Mentre sul web riecheggia ancora il feroce botta e risposta tra l'account Inps per la famiglia e i richiedenti del reddito di cittadinanza, un'altra conversazione va aperta: chi ne usufruirà ne ha davvero diritto?
Nelle scorse settimane abbiamo tutti riso e scherzato sui post apparsi nella pagina di Inps per la famiglia, seguendo con molta attenzione il botta e risposta tra il solitario social media manager e le decine di utenti incuriositi dai metodi e i tempi di erogazione dei fondi destinati al reddito di cittadinanza.
Abbiamo riso e ricondiviso decine di screenshot, ancora una volta guardando il dito che punta la luna, senza soffermarci per un attimo a riflettere sulla gravità della situazione.
Ad aver attirato maggiormente l’attenzione del pubblico probabilmente è stata la domanda dell’utente che chiedeva, sempre sulla pagina dell’Inps, se il figlio avesse diritto a usufruire della misura (Rdc) pur “lavorando in nero”. La stessa domanda, nel giro di poche ore, è stata ripresa più volte da altri utenti, rendendo se possibile l’intera situazione ancor più paradossale.
Non è necessario andare a cercare tra i post citati nelle ultime settimane. Le pagine dedicate all’offerta/ricerca di lavoro sono piene di esempi di quella che è diventata ormai la norma nel panorama lavorativo nazionale. Un esempio di ciò che può essere trovato in rete è questo annuncio, apparso appena pochi giorni fa in un gruppo di Facebook dedicato agli annunci lavorativi:
In uno stato come l’Italia, che in un rapporto Istat del 2016 registrava oltre 3,7 milioni di lavoratori irregolari, la paura di un incremento del fenomeno non può essere considerata infondata. Nell’ottica del reddito di cittadinanza, si legge in un report di Cgia Mestre che “se da questo numero [3,7 milioni di lavoratori irregolari] rimuoviamo i dipendenti e i pensionati che non hanno i requisiti per accedere a questa misura – pari, in linea di massima, a 1,3 milioni di unità – coloro che pur svolgendo un’attività irregolare potrebbero, in linea teorica, percepire questa misura sarebbero 2 milioni; vale a dire la metà dei potenziali aventi diritto (poco più di 4 milioni)”.

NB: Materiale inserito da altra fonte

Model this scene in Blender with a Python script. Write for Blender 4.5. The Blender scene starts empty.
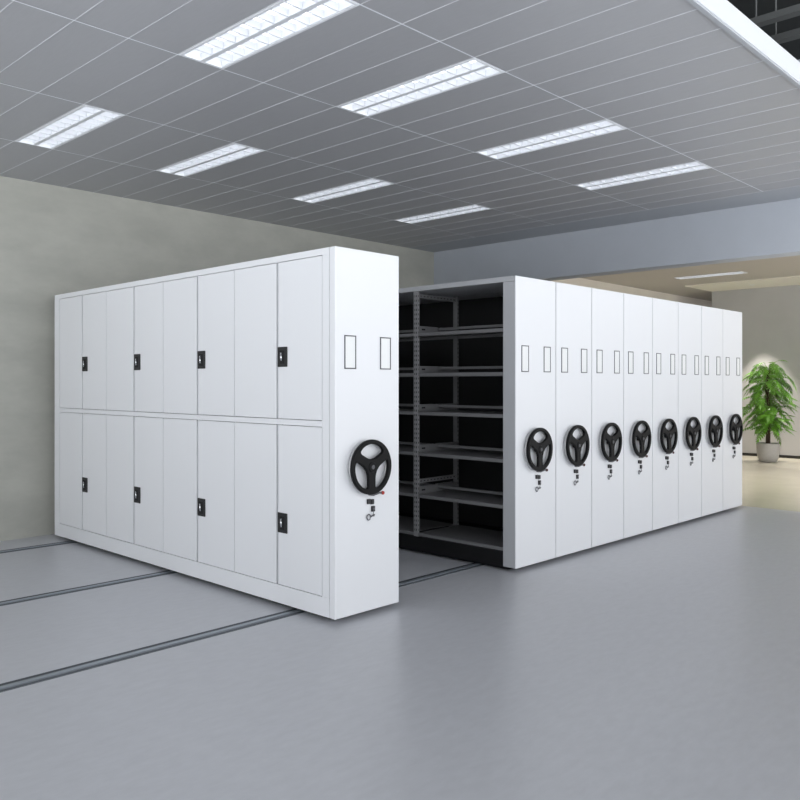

C’è un altro aspetto della faccenda che dovrebbe essere tenuto in conto, ossia le maxi sanzioni. Già negli scorsi mesi si è parlato dell’aumento del 20% delle sanzioni applicabili a chi assume lavoratori in nero beneficiari del reddito di cittadinanza, e non solo; la stretta è avvenuta anche per l’impiego in nero di lavoratori stranieri e minori. E i problemi arrivano anche per il beneficiario che lavora in nero, che si vedrà revocare il sostegno con l’accusa di truffa al pari di chi ha avuto una condanna in via definitiva per delitti contro l’ordine pubblico, sequestro di persona, associazione di tipo mafioso, strage, e via dicendo. Gli stessi reati per i quali si prevede la decadenza da indennità di disoccupazione, assegno sociale, pensione sociale e pensione per gli invalidi civili.
Tornando alla questione reddito di cittadinanza, il rischio evidenziato da Cgia Mestre di consegnare metà della spesa (pari a circa 3 dei 6 miliardi di euro previsti dal governo) nelle mani di irregolari e non aventi diritto, è un problema che preoccupa tanto gli enti nazionali quanto quelli europei. Per esempio, nell’Employement Outlook, rapporto annuale dell’Ocse, si evidenziano alcuni problemi che non vanno assolutamente sottovalutati: i 780€ offerti dalla misura sono una quantità di denaro di gran lunga superiore alla media dei redditi percepiti soprattutto al Sud. Perché, dunque, rinunciare alla garanzia rappresentata dal reddito in favore di un lavoro che comporterebbe maggiori costi in termini di trasporto e di cura dei bambini?
L’Italia dovrà creare nuovi provvedimenti a sostegno dell’occupazione, puntando sul potenziamento dei centri per l’impiego e la nuova figura dei navigator introdotta per accompagnare i richiedenti della misura nel percorso di ricerca del lavoro per non incorrere in un circolo vizioso che costa alle casse dello stato miliardi anno dopo anno.